Daha Az Su Tüketen Bitkilere Geçiş Yapılabilir
Bölgede tercih edilebilecek bitki desenlerine değinen Prof. Dr. Burçak Kapur, “Genelde tarlalarda buğday, bahçede ise turunçgil üretiliyor. Bölgedeki alternatifler arasında arpa, çavdar ya da yeni bitkiler olan kinoa gibi daha az su tüketen bitkilere geçiş yapılabilir. Bahçe seviyesinde ise zeytin, kuraklığa dayanıklı ve yüksek getirisi olan bir bitkidir. Bu tarz bitki desenine geçmemiz halinde hem ülke ekonomisine katkı sağlamış oluruz hem de kuraklıkla ilgili bir önlem alınmış olur. Kuraklık ile ilgili yaptığımız çalışmalarda, yüzde 50 olasılıkla bu bölgede ve Türkiye’nin birçok yerinde kuraklık artışı bekleniyor. Bu artışı tolere edebilmek için bitki desenimizi değiştirmemiz gerekecek” ifadelerini kullanmıştır.
Suyun Yüzde 50’si Boşa Gidiyor
Bitki deseni ile birlikte sulama sisteminin de yenilenmesi gerektiğini vurgulayan Prof. Dr. Kapur, şu şekilde devam etmiştir:
“Şu anda Türkiye’nin yaklaşık yüzde 60’ı yüzey sulama yöntemleri kullanıyor. Bu nedenle, suyun yüzde 50’si boşa gidiyor. Eğer bu sistemleri basınçlı sulama sistemlerine dönüştürebilirsek, bu durumda yüzde 50 kazanç elde etmiş olacağız. Devlet, bu konuda büyük destekler sunmaktadır. Genel olarak, iklim değişikliğinden kaynaklanan su kaybımızın yüzde 30 olduğunu düşünürsek, sistemlerimizi kapalı ve basınçlı sistemlere geçirebilirsek, bitki desenini değiştirmeden bile büyük ölçüde su tasarrufu sağlanmış olur. Tüm bu unsurları bir arada düşündüğümüzde basınçlı sulama sistemlerine ve sensör bazlı sulama tekniklerine geçerek, bitki desenini optimum su düzeyine uyarlarsak, ülkemiz iklim değişikliğinden daha az etkilenecek ve bu durum bizim için önemli bir gelişme olacaktır.”

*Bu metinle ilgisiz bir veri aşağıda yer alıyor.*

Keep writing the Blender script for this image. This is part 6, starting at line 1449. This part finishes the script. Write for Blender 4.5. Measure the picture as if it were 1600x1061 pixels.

Prof. Dr. Burçak Kapur, çiftçilerin, Tarımsal Araştırmalar ve Politikalar Genel Müdürlüğü’nün (TAGEM) sunduğu uygulamayı telefonlarına indirip hangi bitkinin ne oranda suya ihtiyaç duyduğuna dair bilgilerden faydalanarak, yüzey sulama yöntemiyle yarı yarıya boşa giden suyun önemli ölçüde önlenebileceğini de sözlerine eklemiştir.